CARS, BEER, AND SOCIALISM
Oct 19th, 2009 by Conor McCabe
We’re young people like you. We do things you do. Some of us are at work, some at school, and some at university and college. We come from all classes, backgrounds, races and religions - or none at all. We are as varied as any group can be; in fact we’ve only got one thing in common: we are members of the Labour Party Young Socialists.”
New Labour had long roots, no?
From FOCUS, newspaper of the Young Socialists, c.1967.


Is that a young Michael O Leary? Not ‘Flying Mike’, the other one, the one who used to lead the Irish Labour party in the early eighties? And where’s the Mohair suit?
Alas it’s an unknown young socialist from England, drinking bitter while waiting for his feelings to catch up.
This is from one of those periods when the British Labour Party both had a youth wing and managed to keep it out of the hands of leftists.
Up until the beginning of 1965, the Young Socialists had been controlled by Gerry Healy’s Socialist Labour League. Then they decided to split and set up their own independent YS. The remaining Labour Party YS was severely weakened and was closed down.

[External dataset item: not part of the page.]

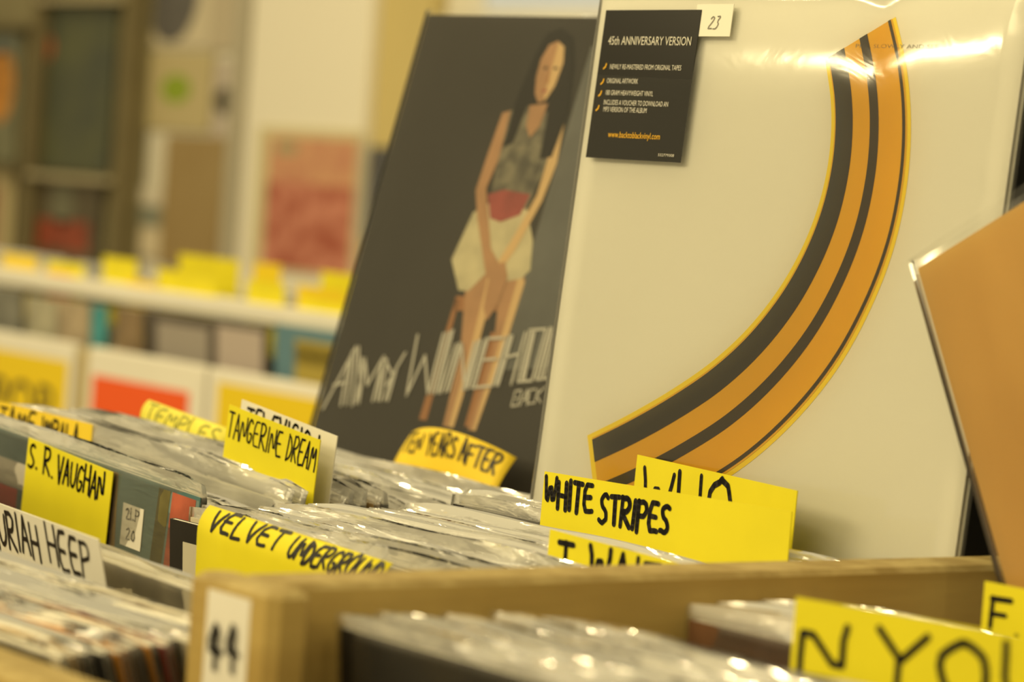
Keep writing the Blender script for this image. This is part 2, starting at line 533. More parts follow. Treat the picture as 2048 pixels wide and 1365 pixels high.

The LPYS was relaunched in 1967, so the poster above is from an early part of its life. By 1969 Militant resolutions had majority support at LPYS conference. They maintained control of the organisation up until they left the Labour Party, but in effect that only mattered up until 1987 when Kinnock had the LPYS effectively dismantled.
The Labour Party youth wing throughout its history went through periods of left wing control followed by repression. They the body would be effectively moribund for a few years, until another reestablishment or reorganisation would open it up again. At which point it would grow quickly, shift to the hard left and be clamped down on again.
Currently the party youth wing, Young Labour, is just a way for careerists to network and build contacts and given the rather dramatic changes in the adult party over the last couple of decades I won’t be holding my breath waiting for it to open up or shift to the left again.